Israeli start-ups had been used to working with U.S. and European investors, he said: “The collaboration and the synergy with the China market and the big Chinese companies is more recent. The adaptation to that has been gradual and the Israeli companies like ourselves are learning to work better with the Chinese companies.”
One potential adaptation to be made was in the differences of expectations that sometimes occurs, said Denes Ban, head of the Asia desk at Israeli high-tech crowdfunding firm OurCrowd. Those expectations center around the tension between getting funding and getting access to Chinese markets.
“If you look at the term sheet, there’s no such thing as free Chinese money,” said Ban. Many Israeli companies, who are far from naive, initially misjudge the intentions of the Chinese investors: “What often happens is, ‘OK we invest but actually the amount we invest doesn’t go into the headquarters in Israel, actually it will only go to a joint venture in China and we own 51 percent of it’, so basically they control it.
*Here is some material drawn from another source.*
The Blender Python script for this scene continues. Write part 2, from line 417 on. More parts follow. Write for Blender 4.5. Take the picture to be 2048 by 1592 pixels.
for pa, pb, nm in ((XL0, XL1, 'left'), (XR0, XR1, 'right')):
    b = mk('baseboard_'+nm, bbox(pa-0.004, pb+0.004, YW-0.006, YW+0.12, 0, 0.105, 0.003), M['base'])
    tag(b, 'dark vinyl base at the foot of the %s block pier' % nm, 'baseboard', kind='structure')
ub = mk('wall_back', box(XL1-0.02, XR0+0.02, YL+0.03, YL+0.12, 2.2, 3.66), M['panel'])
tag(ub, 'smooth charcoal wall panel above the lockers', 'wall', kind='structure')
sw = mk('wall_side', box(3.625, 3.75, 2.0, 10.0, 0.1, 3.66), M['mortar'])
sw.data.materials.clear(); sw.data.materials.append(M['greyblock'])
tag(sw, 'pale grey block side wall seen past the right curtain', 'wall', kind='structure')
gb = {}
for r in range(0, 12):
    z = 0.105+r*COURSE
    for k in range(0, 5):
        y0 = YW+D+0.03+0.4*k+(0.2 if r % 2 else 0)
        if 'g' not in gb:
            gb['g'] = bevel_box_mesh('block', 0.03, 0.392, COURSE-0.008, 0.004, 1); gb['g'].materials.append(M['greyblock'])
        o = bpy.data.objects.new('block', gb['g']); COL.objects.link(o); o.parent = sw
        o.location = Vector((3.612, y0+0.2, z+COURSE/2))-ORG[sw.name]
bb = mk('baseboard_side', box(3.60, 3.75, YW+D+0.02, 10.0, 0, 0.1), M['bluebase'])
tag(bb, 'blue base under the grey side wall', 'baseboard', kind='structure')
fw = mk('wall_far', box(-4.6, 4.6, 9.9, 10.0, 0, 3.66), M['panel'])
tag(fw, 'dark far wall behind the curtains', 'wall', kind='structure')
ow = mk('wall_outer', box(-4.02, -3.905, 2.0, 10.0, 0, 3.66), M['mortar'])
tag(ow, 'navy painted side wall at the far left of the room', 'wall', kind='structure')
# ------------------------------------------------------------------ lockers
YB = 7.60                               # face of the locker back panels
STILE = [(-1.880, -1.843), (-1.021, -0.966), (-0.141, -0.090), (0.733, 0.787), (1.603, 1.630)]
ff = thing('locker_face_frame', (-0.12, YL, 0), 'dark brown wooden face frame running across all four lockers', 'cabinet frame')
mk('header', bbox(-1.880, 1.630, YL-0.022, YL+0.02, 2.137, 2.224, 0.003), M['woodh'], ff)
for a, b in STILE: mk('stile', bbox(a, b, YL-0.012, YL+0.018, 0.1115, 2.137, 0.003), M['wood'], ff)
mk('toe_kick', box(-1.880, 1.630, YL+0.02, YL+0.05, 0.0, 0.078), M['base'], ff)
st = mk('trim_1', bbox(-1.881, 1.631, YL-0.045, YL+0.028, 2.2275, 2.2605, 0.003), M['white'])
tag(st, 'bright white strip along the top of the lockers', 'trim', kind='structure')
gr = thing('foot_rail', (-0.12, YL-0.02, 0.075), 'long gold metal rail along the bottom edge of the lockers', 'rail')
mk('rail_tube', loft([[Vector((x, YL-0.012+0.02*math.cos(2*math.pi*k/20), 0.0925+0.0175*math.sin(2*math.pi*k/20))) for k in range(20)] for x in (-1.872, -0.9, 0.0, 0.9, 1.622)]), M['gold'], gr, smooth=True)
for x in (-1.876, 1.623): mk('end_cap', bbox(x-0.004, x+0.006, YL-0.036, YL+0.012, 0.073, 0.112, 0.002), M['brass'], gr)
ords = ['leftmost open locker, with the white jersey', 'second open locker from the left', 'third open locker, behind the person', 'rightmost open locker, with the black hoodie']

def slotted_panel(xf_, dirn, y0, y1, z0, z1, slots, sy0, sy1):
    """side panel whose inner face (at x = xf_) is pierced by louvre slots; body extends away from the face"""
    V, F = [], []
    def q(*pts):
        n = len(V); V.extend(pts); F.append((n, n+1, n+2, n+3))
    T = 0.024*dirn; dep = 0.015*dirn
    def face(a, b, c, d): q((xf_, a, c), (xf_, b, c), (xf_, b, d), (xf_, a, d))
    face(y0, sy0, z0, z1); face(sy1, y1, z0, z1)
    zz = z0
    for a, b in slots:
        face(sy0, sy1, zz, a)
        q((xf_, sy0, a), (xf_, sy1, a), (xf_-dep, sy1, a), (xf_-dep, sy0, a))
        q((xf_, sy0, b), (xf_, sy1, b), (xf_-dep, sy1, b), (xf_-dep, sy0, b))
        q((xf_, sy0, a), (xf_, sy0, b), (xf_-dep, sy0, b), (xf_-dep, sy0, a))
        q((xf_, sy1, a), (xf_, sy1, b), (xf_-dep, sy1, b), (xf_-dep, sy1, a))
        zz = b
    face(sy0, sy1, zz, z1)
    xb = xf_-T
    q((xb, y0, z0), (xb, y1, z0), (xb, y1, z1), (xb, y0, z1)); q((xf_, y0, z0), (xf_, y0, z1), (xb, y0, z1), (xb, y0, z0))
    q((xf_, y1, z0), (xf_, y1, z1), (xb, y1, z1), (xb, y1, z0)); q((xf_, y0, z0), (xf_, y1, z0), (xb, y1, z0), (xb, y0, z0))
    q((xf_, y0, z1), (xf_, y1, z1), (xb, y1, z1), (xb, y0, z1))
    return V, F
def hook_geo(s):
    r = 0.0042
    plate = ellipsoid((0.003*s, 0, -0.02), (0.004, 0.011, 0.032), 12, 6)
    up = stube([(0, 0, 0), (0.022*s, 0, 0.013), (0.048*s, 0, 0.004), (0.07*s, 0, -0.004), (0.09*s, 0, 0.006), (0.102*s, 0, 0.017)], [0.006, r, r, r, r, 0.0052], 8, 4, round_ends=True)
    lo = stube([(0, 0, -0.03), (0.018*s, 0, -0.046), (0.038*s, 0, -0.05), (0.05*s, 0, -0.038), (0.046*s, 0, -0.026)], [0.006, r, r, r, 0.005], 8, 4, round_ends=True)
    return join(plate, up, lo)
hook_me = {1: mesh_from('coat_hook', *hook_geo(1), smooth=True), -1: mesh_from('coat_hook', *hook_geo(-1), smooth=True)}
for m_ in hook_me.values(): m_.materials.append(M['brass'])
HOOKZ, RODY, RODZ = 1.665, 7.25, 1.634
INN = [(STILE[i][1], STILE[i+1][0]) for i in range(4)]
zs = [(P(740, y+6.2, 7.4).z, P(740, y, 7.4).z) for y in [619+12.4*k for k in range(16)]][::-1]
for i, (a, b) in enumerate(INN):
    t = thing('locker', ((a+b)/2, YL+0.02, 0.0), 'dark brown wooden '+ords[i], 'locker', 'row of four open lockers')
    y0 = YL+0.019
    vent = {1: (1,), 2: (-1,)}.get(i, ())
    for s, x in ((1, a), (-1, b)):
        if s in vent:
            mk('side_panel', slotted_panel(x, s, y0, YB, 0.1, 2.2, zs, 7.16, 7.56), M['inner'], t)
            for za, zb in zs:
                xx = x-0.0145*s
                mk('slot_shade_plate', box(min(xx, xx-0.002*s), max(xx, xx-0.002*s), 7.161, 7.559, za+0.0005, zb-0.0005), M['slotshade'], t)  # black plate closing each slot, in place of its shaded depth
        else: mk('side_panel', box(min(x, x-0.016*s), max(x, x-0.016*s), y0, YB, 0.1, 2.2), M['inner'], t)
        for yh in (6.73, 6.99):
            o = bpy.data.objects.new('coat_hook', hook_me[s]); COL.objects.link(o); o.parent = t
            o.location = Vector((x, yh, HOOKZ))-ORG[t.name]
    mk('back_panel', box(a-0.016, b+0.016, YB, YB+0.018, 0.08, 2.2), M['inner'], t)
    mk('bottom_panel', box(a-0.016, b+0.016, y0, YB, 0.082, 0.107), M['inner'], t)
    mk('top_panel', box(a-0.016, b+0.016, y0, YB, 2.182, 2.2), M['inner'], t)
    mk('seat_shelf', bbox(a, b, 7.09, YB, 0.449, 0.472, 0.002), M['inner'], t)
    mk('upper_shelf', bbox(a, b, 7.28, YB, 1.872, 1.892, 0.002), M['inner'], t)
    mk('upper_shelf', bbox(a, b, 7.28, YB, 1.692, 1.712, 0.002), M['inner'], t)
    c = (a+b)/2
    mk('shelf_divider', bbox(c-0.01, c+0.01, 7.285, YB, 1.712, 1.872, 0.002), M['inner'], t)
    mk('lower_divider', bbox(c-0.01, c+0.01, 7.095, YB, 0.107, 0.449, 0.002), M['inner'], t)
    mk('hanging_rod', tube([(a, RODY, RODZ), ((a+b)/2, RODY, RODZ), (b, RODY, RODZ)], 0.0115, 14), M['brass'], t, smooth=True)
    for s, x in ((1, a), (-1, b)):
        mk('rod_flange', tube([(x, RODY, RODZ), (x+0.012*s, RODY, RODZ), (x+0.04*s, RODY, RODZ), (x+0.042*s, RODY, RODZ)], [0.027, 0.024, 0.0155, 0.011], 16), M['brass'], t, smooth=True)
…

We have seen this.”
For OurCrowd, Ban is very excited about the emerging interest of large Asian, including Chinese, financial institutions in getting their clients a piece of the pie in the Israeli VC market. “We signed a deal in Singapore with UOB, Shanghai Commercial Bank, Reliance India, these are some of the biggest institutions that are looking to offer these venture capital products to their clients,” said Ban.
He, like others interviewed by CNBC, sees one crucial Israeli advantage to attracting Chinese investment, apart from Israel’s start-up nation image: an openness to Chinese investors where the U.S. and Europe are getting pickier.
Deloitte’s Tidhar puts it simply: “The restrictions, limitations, barriers that Chinese companies face in other markets, they don’t face in Israel.”